| PROBLEM STATEMENT |
The lines to extract run from the first line of the material below to the line containing "COL = scene.collection", both included; leave the pictures behind.

| DATA |

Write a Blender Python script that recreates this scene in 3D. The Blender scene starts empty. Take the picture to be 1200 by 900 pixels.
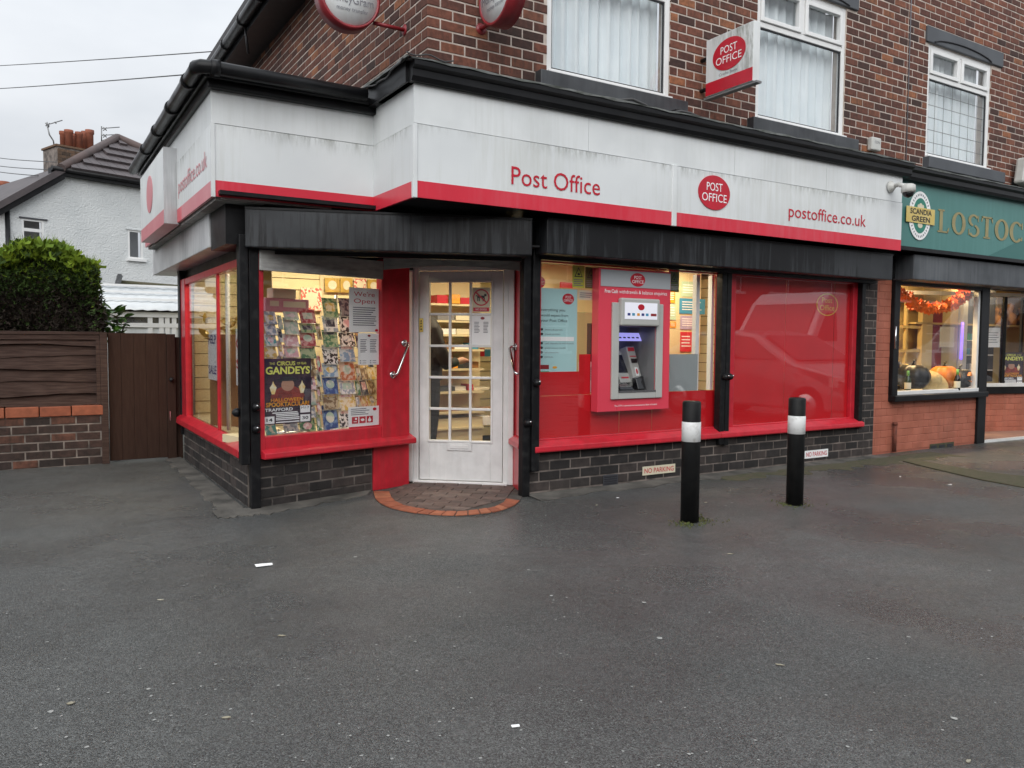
import bpy, math, random
from mathutils import Vector as V, Matrix
random.seed(7)
R_ = math.radians
scene = bpy.context.scene
COL = scene.collection

# ------------------------------------------------------------------ camera
F_PX, CX, CY, EYE = 924.0, 600.0, 450.0, 1.25
vr = V((2110 - CX, 411 - CY, F_PX)).normalized()      # vanishing direction of the street front (world X)
vl = V((33 - CX, 396 - CY, F_PX)).normalized()        # vanishing direction into the building (world Y)
vl = (vl - vr * vr.dot(vl)).normalized()
vz = vr.cross(vl)
if vz.y > 0: vz = -vz
ROT = Matrix((vr, vl, vz))                            # camera axes (x right, y down, z forward) -> world
CAMP = V((0, 0, EYE))
cam = bpy.data.cameras.new('camera'); cam_o = bpy.data.objects.new('camera', cam); COL.objects.link(cam_o)
cam.sensor_fit = 'HORIZONTAL'; cam.sensor_width = 36; cam.lens = F_PX / 1200 * 36
cam.clip_start = 0.05; cam.clip_end = 800
cx_, cy_, cz_ = ROT @ V((1, 0, 0)), ROT @ V((0, -1, 0)), ROT @ V((0, 0, -1))
cam_o.matrix_world = Matrix(((cx_.x, cy_.x, cz_.x, 0), (cx_.y, cy_.y, cz_.y, 0), (cx_.z, cy_.z, cz_.z, EYE), (0, 0, 0, 1)))
scene.camera = cam_o

# ------------------------------------------------------------------ sky, sun, exposure
SUN_AZ, SUN_EL = R_(215), R_(29)                      # compass-like angle of the bright part of the overcast
world = bpy.data.worlds.new('World'); scene.world = world; world.use_nodes = True
wn, wl = world.node_tree.nodes, world.node_tree.links
for n in list(wn): wn.remove(n)
w_out = wn.new('ShaderNodeOutputWorld'); w_bg = wn.new('ShaderNodeBackground')
w_sky = wn.new('ShaderNodeTexSky'); w_sky.sky_type = 'NISHITA'; w_sky.sun_disc = False
w_sky.sun_elevation = SUN_EL; w_sky.sun_rotation = SUN_AZ; w_sky.dust_density = 5; w_sky.air_density = 1
w_bw = wn.new('ShaderNodeHueSaturation'); w_bw.inputs['Saturation'].default_value = 0.12
w_tc = wn.new('ShaderNodeTexCoord')
w_map = wn.new('ShaderNodeMapping'); w_map.inputs['Scale'].default_value = (1.0, 1.0, 2.6)
w_noise = wn.new('ShaderNodeTexNoise'); w_noise.inputs['Scale'].default_value = 2.2; w_noise.inputs['Detail'].default_value = 5
w_noise.inputs['Roughness'].default_value = 0.5
w_ramp = wn.new('ShaderNodeValToRGB')
w_ramp.color_ramp.elements[0].position = 0.25; w_ramp.color_ramp.elements[0].color = (4.5, 4.9, 5.4, 1)
w_ramp.color_ramp.elements[1].position = 0.75; w_ramp.color_ramp.elements[1].color = (7.9, 8.15, 8.5, 1)
w_sep = wn.new('ShaderNodeSeparateXYZ'); w_el = wn.new('ShaderNodeMapRange')            # overcast: paler overhead than at the horizon
w_el.inputs[1].default_value = 0.0; w_el.inputs[2].default_value = 1.0; w_el.inputs[3].default_value = 0.54; w_el.inputs[4].default_value = 1.55
w_mul = wn.new('ShaderNodeMixRGB'); w_mul.blend_type = 'MULTIPLY'; w_mul.inputs['Fac'].default_value = 1.0
w_mix = wn.new('ShaderNodeMixRGB'); w_mix.inputs['Fac'].default_value = 0.95
wl.new(w_sky.outputs['Color'], w_bw.inputs['Color']); wl.new(w_bw.outputs['Color'], w_mix.inputs['Color1'])
wl.new(w_tc.outputs['Generated'], w_map.inputs['Vector']); wl.new(w_map.outputs['Vector'], w_noise.inputs['Vector'])
wl.new(w_noise.outputs['Fac'], w_ramp.inputs['Fac']); wl.new(w_ramp.outputs['Color'], w_mul.inputs['Color1']); wl.new(w_tc.outputs['Generated'], w_sep.inputs[0]); wl.new(w_sep.outputs['Z'], w_el.inputs[0]); wl.new(w_el.outputs[0], w_mul.inputs['Color2']); wl.new(w_mul.outputs['Color'], w_mix.inputs['Color2'])
wl.new(w_mix.outputs['Color'], w_bg.inputs['Color']); wl.new(w_bg.outputs['Background'], w_out.inputs['Surface'])
w_bg.inputs['Strength'].default_value = 0.1
sun = bpy.data.lights.new('sun', 'SUN'); sun.energy = 1.5; sun.angle = R_(70); sun.color = (1.0, 0.985, 0.96)
sun_o = bpy.data.objects.new('sun', sun); COL.objects.link(sun_o)
sun_dir = V((-0.55, -0.75, 0.0)).normalized() * math.cos(SUN_EL) + V((0, 0, math.sin(SUN_EL)))
sun_o.rotation_euler = sun_dir.to_track_quat('Z', 'Y').to_euler()
w_sky.sun_rotation = math.atan2(sun_dir.x, sun_dir.y)
vs = scene.view_settings
vs.view_transform = 'Standard'; vs.look = 'None'; vs.gamma = 1; vs.use_curve_mapping = False; vs.exposure = 0.64
scene.render.engine = 'CYCLES'
scene.cycles.use_denoising = True; scene.cycles.max_bounces = 8; scene.cycles.transparent_max_bounces = 24
scene.cycles.sample_clamp_indirect = 6; scene.cycles.caustics_reflective = False; scene.cycles.caustics_refractive = False

# ------------------------------------------------------------------ helpers
X, Y, Z = V((1, 0, 0)), V((0, 1, 0)), V((0, 0, 1))
def ray(u, v): return ROT @ V((u - CX, v - CY, F_PX))
def on_ground(u, v, z=0.0):
    d = ray(u, v); return CAMP + d * ((z - EYE) / d.z)
def project(p):
    c = ROT.transposed() @ (V(p) - CAMP)
    return (c.x / c.z * F_PX + CX, c.y / c.z * F_PX + CY, c.z) if c.z > .01 else (-9999, -9999, c.z)
class Frame:
    """a real plane in the place: origin, u to the right, v up, n outwards"""
    def __init__(s, o, u, v=Z):
        s.o, s.u, s.v = V(o), V(u).normalized(), V(v).normalized(); s.n = s.u.cross(s.v).normalized()
    def p(s, a, b, d=0.0): return s.o + s.u * a + s.v * b + s.n * d
    def off(s, d): return Frame(s.o + s.n * d, s.u, s.v)
    def hit(s, px, py):
        d = ray(px, py); q = CAMP + d * ((s.o - CAMP).dot(s.n) / d.dot(s.n)) - s.o
        return q.dot(s.u), q.dot(s.v)
WORLDF = Frame((0, 0, 0), X, Y)
class MB:
    def __init__(s): s.v, s.f, s.sm = [], [], []
    def face(s, pts, sm=False):
        k = len(s.v); s.v += [V(p) for p in pts]; s.f.append(tuple(range(k, k + len(pts)))); s.sm.append(sm)
    def hexa(s, lo, hi):
        k = len(s.v); s.v += [V(p) for p in lo] + [V(p) for p in hi]; n = len(lo)
        s.f.append(tuple(k + i for i in reversed(range(n)))); s.f.append(tuple(k + n + i for i in range(n))); s.sm += [False] * 2
        for i in range(n):
            j = (i + 1) % n; s.f.append((k + i, k + j, k + n + j, k + n + i)); s.sm.append(False)
        return s
    def box(s, fr, a0, a1, b0, b1, d0=0.0, d1=0.01):
        q = [(a0, b0), (a1, b0), (a1, b1), (a0, b1)]
        return s.hexa([fr.p(a, b, d0) for a, b in q], [fr.p(a, b, d1) for a, b in q])
    def prism(s, fr, poly, d0, d1):
        return s.hexa([fr.p(a, b, d0) for a, b in poly], [fr.p(a, b, d1) for a, b in poly])
    def wbox(s, x0, x1, y0, y1, z0, z1):
        return s.box(WORLDF, x0, x1, y0, y1, z0, z1)
    def ring_tube(s, rings, closed=False, caps=True, sm=True):
        k = len(s.v); n = len(rings[0]); m = len(rings)
        for r in rings: s.v += [V(p) for p in r]
        for i in range(m if closed else m - 1):
            i2 = (i + 1) % m
            for j in range(n):
                j2 = (j + 1) % n
                s.f.append((k + i * n + j, k + i * n + j2, k + i2 * n + j2, k + i2 * n + j)); s.sm.append(sm)
        if caps and not closed:
            s.f.append(tuple(k + j for j in reversed(range(n)))); s.f.append(tuple(k + (m - 1) * n + j for j in range(n))); s.sm += [False] * 2
        return s
    def tube(s, pts, r, n=8, rs=None, caps=True):
        pts = [V(p) for p in pts]; rings = []
        for i, p in enumerate(pts):
            t = (pts[min(i + 1, len(pts) - 1)] - pts[max(i - 1, 0)]).normalized()
            a = t.cross(Z if abs(t.z) < .95 else X).normalized(); b = t.cross(a)
            rr = rs[i] if rs else r
            rings.append([p + (a * math.cos(2 * math.pi * j / n) + b * math.sin(2 * math.pi * j / n)) * rr for j in range(n)])
        return s.ring_tube(rings, caps=caps)
    def lathe(s, base, prof, n=16, axis=Z):
        axis = V(axis).normalized(); a = axis.cross(X if abs(axis.x) < .9 else Y).normalized(); b = axis.cross(a)
        rings = [[V(base) + axis * h + (a * math.cos(2 * math.pi * j / n) + b * math.sin(2 * math.pi * j / n)) * max(r, 1e-4) for j in range(n)] for r, h in prof]
        return s.ring_tube(rings)
    def ellipse(s, fr, a, b, ra, rb, d0, d1, n=32):
        return s.prism(fr, [(a + ra * math.cos(2 * math.pi * i / n), b + rb * math.sin(2 * math.pi * i / n)) for i in range(n)], d0, d1)
    def ball(s, c, rx, ry, rz, n=14, m=9):
        c = V(c); rings = []
        for i in range(m + 1):
            t = math.pi * i / m
            rings.append([c + V((rx * math.sin(t) * math.cos(2 * math.pi * j / n), ry * math.sin(t) * math.sin(2 * math.pi * j / n), -rz * math.cos(t))) for j in range(n)])
        return s.ring_tube(rings, caps=False)
    def mesh(s, name, origin):
        me = bpy.data.meshes.new(name)
        me.from_pydata([v - origin for v in s.v], [], s.f)
        me.polygons.foreach_set('use_smooth', s.sm); me.update()
        return me
    def build(s, name, m, parent=None, bevel=0.0, **tags):
        lo = V([min(v[i] for v in s.v) for i in range(3)]); hi = V([max(v[i] for v in s.v) for i in range(3)])
        o0 = V(((lo.x + hi.x) / 2, (lo.y + hi.y) / 2, lo.z))
        me = s.mesh(name, o0); me.materials.append(m)
        return place(name, me, o0, parent, bevel, **tags)
def place(name, me, loc, parent=None, bevel=0.0, **tags):
    o = bpy.data.objects.new(name, me); COL.objects.link(o)
    o.location = V(loc) - (parent_loc(parent) if parent else V((0, 0, 0)))
    if parent: o.parent = parent
    if bevel:
        b = o.modifiers.new('bevel', 'BEVEL'); b.width = bevel; b.segments = 2; b.limit_method = 'ANGLE'; b.angle_limit = R_(50)
    tag(o, **tags)
    return o
def parent_loc(o):
    p = V((0, 0, 0))
    while o: p += o.location; o = o.parent
    return p
def tag(o, label=None, cat=None, group=None, kind=None):
    if label: o['label'] = label
    if cat: o['category'] = cat
    if group: o['group'] = group
    if kind: o['kind'] = kind
    return o
def thing(name, loc, label, cat, group=None):
    o = bpy.data.objects.new(name, None); COL.objects.link(o); o.location = loc; o.empty_display_size = .1
    return tag(o, label, cat, group)
def structure(o): o['kind'] = 'structure'; return o

# text: glyph outlines turned into real raised meshes
_cap = None
def glyph_mesh(body, bold=0.0):
    cu = bpy.data.curves.new('t', 'FONT'); cu.body = body; cu.resolution_u = 3; cu.offset = bold; cu.fill_mode = 'FRONT'
    ob = bpy.data.objects.new('t', cu)
    me = bpy.data.meshes.new_from_object(ob)
    vv = [v.co.copy() for v in me.vertices]; ff = [tuple(p.vertices) for p in me.polygons]
    bpy.data.objects.remove(ob); bpy.data.curves.remove(cu); bpy.data.meshes.remove(me)
    return vv, ff
def letters(mb, body, fr, a0, a1, base, cap, d=0.002, bold=0.0, skew=None):
    """lettering from a0 to a1 along the plane's u, baseline at base, capital height cap"""
    global _cap
    if _cap is None: _cap = max(v.y for v in glyph_mesh('H')[0])
    vv, ff = glyph_mesh(body, bold)
    if not vv: return mb
    x0, x1 = min(v.x for v in vv), max(v.x for v in vv)
    k = len(mb.v); sy = cap / _cap
    for v in vv: mb.v.append(fr.p(a0 + (v.x - x0) / (x1 - x0) * (a1 - a0), base + v.y * sy, d))
    for f in ff: mb.f.append(tuple(k + i for i in f)); mb.sm.append(False)
    return mb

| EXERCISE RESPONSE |
Write a Blender Python script that recreates this scene in 3D. The Blender scene starts empty. Take the picture to be 1200 by 900 pixels.
import bpy, math, random
from mathutils import Vector as V, Matrix
random.seed(7)
R_ = math.radians
scene = bpy.context.scene
COL = scene.collection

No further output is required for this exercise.